What to produce:
Set down, exactly as they appear, the lines from the line holding "b.box(SX0+t,SX1-t,SY1-.006,SY1-.001,t,SZ-t,'birchside')" through the line holding "b=B(); x0,x1=cx[0]+.010,cx[1]-.010; z0,z1=cz[0]+.001,cz[1]-.022;", inclusive; output nothing outside that range.

start

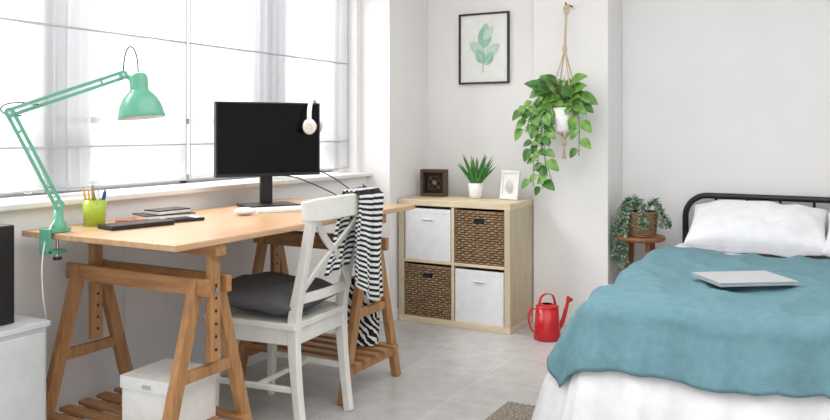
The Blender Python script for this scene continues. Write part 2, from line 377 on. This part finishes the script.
for i in range(9):
    a=i*2.4; c=V((.02*math.cos(a),.02*math.sin(a),.008)); e=V((.045*math.cos(a+.3),.045*math.sin(a+.3),.135+.025*random.random()))
    k=['blue','orange','yellow','black','red','white','black','yellow','blue'][i]
    b.tube([c,c.lerp(e,.9),e],[.0035,.0035,.001],k,8,T)
b.cyl((.0,.0,.1),(.01,-.02,.16),.006,'chrome',8,T=T)
b.obj('pencil_cup')
# ---------------------------------------------------------------- desk lamp
b=B(); L0=V((-2.54,1.885,ZD))
b.box(-2.565,-2.515,1.835,1.92,ZD+.002,ZD+.016,'mint'); b.box(-2.565,-2.515,1.825,1.838,ZD-.07,ZD+.016,'mint'); b.box(-2.565,-2.515,1.828,1.90,ZD-.075,ZD-.062,'mint')
b.cyl((-2.54,1.88,ZD-.095),(-2.54,1.88,ZD-.026),.006,'chrome',10); b.cyl((-2.54,1.88,ZD-.1),(-2.54,1.88,ZD-.09),.016,'black',14)
b.lathe([(.027,0),(.027,.02),(.018,.03),(.016,.075),(0,.075)],'mint',20,TR(*L0+V((0,0,.014))))
J0=L0+V((0,0,.10)); J1=V((-2.625,1.752,1.292)); J2=V((-2.39,2.05,1.437))
def plane_side(a,c): return (c-a).cross(V((0,0,1))).normalized()
s2=plane_side(J1,J2)
for J,ss,r in ((J0,plane_side(J0,J1),.020),(J1,s2,.018),(J2,s2,.016)): b.cyl(J-ss*.014,J+ss*.014,r,'mint',18); b.cyl(J-ss*.017,J+ss*.017,.006,'chrome',10)
def arm(a,c):
    d=(c-a).normalized(); ss=plane_side(a,c); up=ss.cross(d).normalized()
    for o_ in (-1,1): b.sweep([a+up*o_*.0105,c+up*o_*.0105],ss,.009,.012,'mint')
    q=[a+d*(.03+.10*t/60)+ss*.011+up*.0+(ss*math.cos(t*1.2)+up*math.sin(t*1.2))*.005 for t in range(61)]
    b.tube(q,.0011,'chrome',5)
    for t in (.2,.8):
        m_=a.lerp(c,t); b.sweep([m_-up*.016,m_+up*.016],ss,.012,.008,'mint')
arm(J0,J1); arm(J1,J2)
SC=V((-2.325,2.08,1.278))
ax=V((-.10,-.02,1)).normalized(); ST=frameT(SC,(V((0,1,0)).cross(ax)).normalized(),ax.cross(V((0,1,0)).cross(ax).normalized()),ax)
b.lathe([(.085,-.002),(.086,.004),(.083,.014),(.075,.045),(.062,.072),(.044,.092),(.035,.100),(.033,.108),(.034,.150),(.030,.160),(.018,.168),(.0,.170)],'mint',40,ST)
b.lathe([(.084,-.002),(.080,.012),(.072,.043),(.059,.070),(.042,.089),(.0,.096)],'paper',40,ST)
b.ball((0,0,.045),.026,.026,.035,'bulb',16,ST)
top=ST@V((0,0,.13)); b.sweep([J2,J2.lerp(top,.6),top],s2,.014,.016,'mint'); b.ball(J2.lerp(top,.85),.014,.014,.014,'mint',12)
b.tube(bez(J2+V((0,0,.005)),J2+V((-.02,.02,.16)),ST@V((.02,0,.28)),ST@V((0,0,.165))),.0025,'black',8)
b.tube(bez(J1+V((.02,.03,-.01)),J1+V((-.06,-.03,-.02)),J1+V((-.05,-.04,.06)),J1+V((.06,.07,.03))),.0025,'black',8)
b.tube(bez(J0+V((0,0,-.04)),V((-2.53,1.81,.86)),V((-2.53,1.80,.75)),V((-2.56,1.84,.60)),12)+bez((-2.56,1.84,.60),(-2.6,1.9,.45),(-2.7,1.9,.4),(-2.72,1.95,.1),12)[1:],.003,'white',8)
b.obj('desk_lamp')
b=B(); b.box(-2.50,-2.30,2.205,2.235,.795,.829,'white'); b.cyl((-2.30,2.22,.81),(-2.27,2.225,.805),.012,'black',12); b.tube(bez((-2.50,2.22,.81),(-2.6,2.23,.80),(-2.68,2.3,.6),(-2.72,2.35,.2)),.004,'white',8); b.obj('power_strip',bevel=.004)
# ---------------------------------------------------------------- left cabinet with speaker
b=B(); b.box(-2.735,-2.49,1.15,1.80,.03,.535,'cab'); b.box(-2.735,-2.48,1.14,1.81,.535,.555,'cab')
b.box(-2.489,-2.478,1.17,1.468,.05,.52,'cab'); b.box(-2.489,-2.478,1.475,1.785,.05,.52,'cab')
for y in (1.2,1.76): b.box(-2.72,-2.69,y-.02,y+.02,0,.03,'cab'); b.box(-2.53,-2.50,y-.02,y+.02,0,.03,'cab')
b.obj('storage_cabinet',bevel=.003)
b=B(); b.box(-2.725,-2.55,1.44,1.72,.557,.90,'black')
for z,r in ((.66,.065),(.81,.035)):
    b.lathe([(r,0),(r*.95,.006),(r*.8,.001),(r*.3,-.004+.006),(0,.006)],'blackmetal',24,frameT((-2.5495,1.58,z),(0,1,0),(0,0,1),(1,0,0)))
b.obj('loudspeaker',bevel=.005)
# ---------------------------------------------------------------- cube shelf
SX0,SX1,SY0,SY1,SZ=-2.56,-1.785,4.40,4.79,.785
b=B(); t=.038
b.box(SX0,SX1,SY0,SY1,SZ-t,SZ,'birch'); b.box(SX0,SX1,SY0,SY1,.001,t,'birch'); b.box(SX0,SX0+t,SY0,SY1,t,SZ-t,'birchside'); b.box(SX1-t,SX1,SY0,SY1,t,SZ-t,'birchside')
xm=(SX0+SX1)/2; zm=SZ/2
b.box(xm-.009,xm+.009,SY0+.004,SY1,t,SZ-t,'birch'); b.box(SX0+t,xm-.009,SY0+.004,SY1,zm-.009,zm+.009,'birch'); b.box(xm+.009,SX1-t,SY0+.004,SY1,zm-.009,zm+.009,'birch')
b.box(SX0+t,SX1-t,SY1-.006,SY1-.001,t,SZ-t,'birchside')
b.obj('cube_shelf',bevel=.002)
cells=[(SX0+t,xm-.009),(xm+.009,SX1-t)]; rows=[(t,zm-.009),(zm+.009,SZ-t)]
def fabric_box(cx,cz,name):
    b=B(); x0,x1=cx[0]+.008,cx[1]-.008; z0,z1=cz[0]+.001,cz[1]-.018; y0,y1=SY0+.008,SY1-.03
    b.box(x0,x1,y0,y0+.008,z0,z1,'boxw'); b.box(x0,x1,y1-.008,y1,z0,z1,'boxw'); b.box(x0,x0+.008,y0+.008,y1-.008,z0,z1,'boxw'); b.box(x1-.008,x1,y0+.008,y1-.008,z0,z1,'boxw'); b.box(x0+.008,x1-.008,y0+.008,y1-.008,z0,z0+.008,'boxw')
    xc=(x0+x1)/2
    b.tube([(xc-.035,y0-.001,z1-.07),(xc-.03,y0-.007,z1-.068),(xc+.03,y0-.007,z1-.068),(xc+.035,y0-.001,z1-.07)],.004,'boxw',8)
    b.box(x0+.004,x1-.004,y0-.0015,y0,z1-.03,z1-.027,'cab')
    b.obj(name,bevel=.003)
fabric_box(cells[0],rows[1],'fabric_storage_box'); fabric_box(cells[1],rows[0],'fabric_storage_box.001')
def basket(cx,cz,name):
    b=B(); x0,x1=cx[0]+.010,cx[1]-.010; z0,z1=cz[0]+.001,cz[1]-.022; y0,y1=SY0+.012,SY1-.04
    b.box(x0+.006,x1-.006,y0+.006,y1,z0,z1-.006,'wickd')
    nr=22; dz=(z1-z0)/nr; ns=13; sp=(x1-x0)/ns
    xc=(x0+x1)/2
    for i in range(ns+1): b.cyl((x0+sp*i,y0+.003,z0),(x0+sp*i,y0+.003,z1),.0035,'wick',6)
    for r in range(nr):
        z=z0+dz*(r+.5); P=[]
        N=ns*4
        for q in range(N+1):
            x=x0+(x1-x0)*q/N; P.append(V((x,y0+.003+.0065*math.cos(math.pi*(q/4)+math.pi*r),z)))
        if r in (nr-4,nr-5):
            P1=[p for p in P if p.x<xc-.035]; P2=[p for p in P if p.x>xc+.035]; b.tube(P1,dz*.40,'wick',6); b.tube(P2,dz*.40,'wick',6); b.box(xc-.035,xc+.035,y0-.001,y0+.005,z-dz*.5,z+dz*.5,'black')
        else: b.tube(P,dz*.42,'wick',6)
        b.tube([(x1-.002,y0+.003,z),(x1-.002,y1,z)],dz*.42,'wick',6)
    b.tube([(x0,y0+.003,z1),(x1,y0+.003,z1),(x1-.002,y1,z1),(x0,y1,z1)],.008,'wick',8,closed=True)
    b.obj(name)
basket(cells[1],rows[1],'wicker_basket'); basket(cells[0],rows[0],'wicker_basket.001')
b=B(); T=TR(-2.445,4.68,SZ+.001,.12)
for (a,c,d,e) in ((-.09,.09,0,.02),(-.09,.09,.16,.18)): b.box(a,c,-.03,.03,d,e,'darkwood',T)
for a in (-.09,.07): b.box(a,a+.02,-.03,.03,.02,.16,'darkwood',T)
b.box(-.07,.07,.018,.024,.02,.16,'black',T)
for cx,cz,r in ((0,.09,.045),(-.03,.06,.018),(.035,.12,.018)):
    b.tube([(cx+r*math.cos(a),.005,cz+r*math.sin(a)) for a in [2*math.pi*i/20 for i in range(20)]],.004,'darkwood',6,T,closed=True)
b.cyl((0,0,.09),(0,.015,.09),.014,'wick',14,T=T)
b.cyl((-.04,.002,.13),(.04,.002,.05),.003,'wick',6,T=T)
b.obj('wooden_gear_clock',bevel=.002)
b=B(); T=TR(-2.13,4.66,SZ+.001)
b.lathe([(0,0),(.038,0),(.043,.02),(.052,.10),(.048,.10),(.044,.085),(0,.085)],'white',28,T); b.lathe([(.045,.086),(0,.09)],'soil',20,T)
for i in range(22):
    a=i*2.4; tilt=.15+.75*(i/22); L=.19-.05*(i/22)+.03*random.random()
    d=V((math.cos(a)*tilt,math.sin(a)*tilt*.6,1)); c=T@V((.015*math.cos(a),.015*math.sin(a),.088))
    dn=d.normalized(); P=[c+dn*L*t*1.0+V((math.cos(a),math.sin(a),0))*.02*t*t for t in (0,.25,.5,.75,1)]
    b.tube(P,[.010,.011,.009,.006,.001],'aloe',7)
b.obj('potted_aloe')
b=B(); T=TR(-1.90,4.66,SZ+.003,-.15,-.18)
b.box(-.065,.065,-.008,.008,0,.018,'white',T); b.box(-.065,.065,-.008,.008,.167,.185,'white',T); b.box(-.065,-.05,-.008,.008,.018,.167,'white',T); b.box(.05,.065,-.008,.008,.018,.167,'white',T)
b.box(-.05,.05,-.002,.004,.018,.167,'paper',T)
b.leaf(T@V((-.005,-.004,.05)),(0.1,-.02,1),(0,-1,0),.08,.045,'cab',.0); b.leaf(T@V((.01,-.004,.04)),(-.3,-.02,1),(0,-1,0),.05,.03,'alu',.0)
b.sweep([T@V((0,.008,.13)),T@V((0,.075,.012))],(1,0,0),.03,.003,'white')
b.obj('photo_frame',bevel=.001)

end

Completed exercise:
b.box(SX0+t,SX1-t,SY1-.006,SY1-.001,t,SZ-t,'birchside')
b.obj('cube_shelf',bevel=.002)
cells=[(SX0+t,xm-.009),(xm+.009,SX1-t)]; rows=[(t,zm-.009),(zm+.009,SZ-t)]
def fabric_box(cx,cz,name):
    b=B(); x0,x1=cx[0]+.008,cx[1]-.008; z0,z1=cz[0]+.001,cz[1]-.018; y0,y1=SY0+.008,SY1-.03
    b.box(x0,x1,y0,y0+.008,z0,z1,'boxw'); b.box(x0,x1,y1-.008,y1,z0,z1,'boxw'); b.box(x0,x0+.008,y0+.008,y1-.008,z0,z1,'boxw'); b.box(x1-.008,x1,y0+.008,y1-.008,z0,z1,'boxw'); b.box(x0+.008,x1-.008,y0+.008,y1-.008,z0,z0+.008,'boxw')
    xc=(x0+x1)/2
    b.tube([(xc-.035,y0-.001,z1-.07),(xc-.03,y0-.007,z1-.068),(xc+.03,y0-.007,z1-.068),(xc+.035,y0-.001,z1-.07)],.004,'boxw',8)
    b.box(x0+.004,x1-.004,y0-.0015,y0,z1-.03,z1-.027,'cab')
    b.obj(name,bevel=.003)
fabric_box(cells[0],rows[1],'fabric_storage_box'); fabric_box(cells[1],rows[0],'fabric_storage_box.001')
def basket(cx,cz,name):
    b=B(); x0,x1=cx[0]+.010,cx[1]-.010; z0,z1=cz[0]+.001,cz[1]-.022; y0,y1=SY0+.012,SY1-.04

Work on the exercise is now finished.